The collection's passages read like capsules rather than a singular message, and a tighter edit could help clarify that.
Balmain Autumn/Winter 2018 | Source: Indigital
By
  • Dan Thawley

PARIS, France — Balmain goes Barbarella? Though nearly one hundred outfits stomped past on the carpeted floors of the Hotel de Ville for Olivier Rousteing's latest assault, it was the chapter of iridescent, silvered, and day-glo looks that remained burned into one's retinas. Of late, the brand's modus operandi has been to transpose pop themes onto a now well-established set of house codes: the micro-mini evening dress and the power suit being the two pillars that Rousteing transforms each season.

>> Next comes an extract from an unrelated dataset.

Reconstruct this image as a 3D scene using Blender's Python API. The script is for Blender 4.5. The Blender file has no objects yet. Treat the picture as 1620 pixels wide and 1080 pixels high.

To fulfil Autumn's optimistic, Futurist game plan, they came in holographic paillettes and quilted leather, encrusted with sequins (a trench coat, nonetheless), and plissé-d with plenty of wipe-clean fabrics that continued the graphic move away from primal, craftier embellishments that began in Spring. There was a classicism at play too, with engineered tulle and Breton stripes galore. Though anchored by the tropes of body-con, frills and flounces, Rousteing's upbeat wares cast a wide net here – his passages reading like capsules rather than nuancing a singular message. A tighter edit could help clarify that, without losing an ounce of Rousteing's joie de vivre.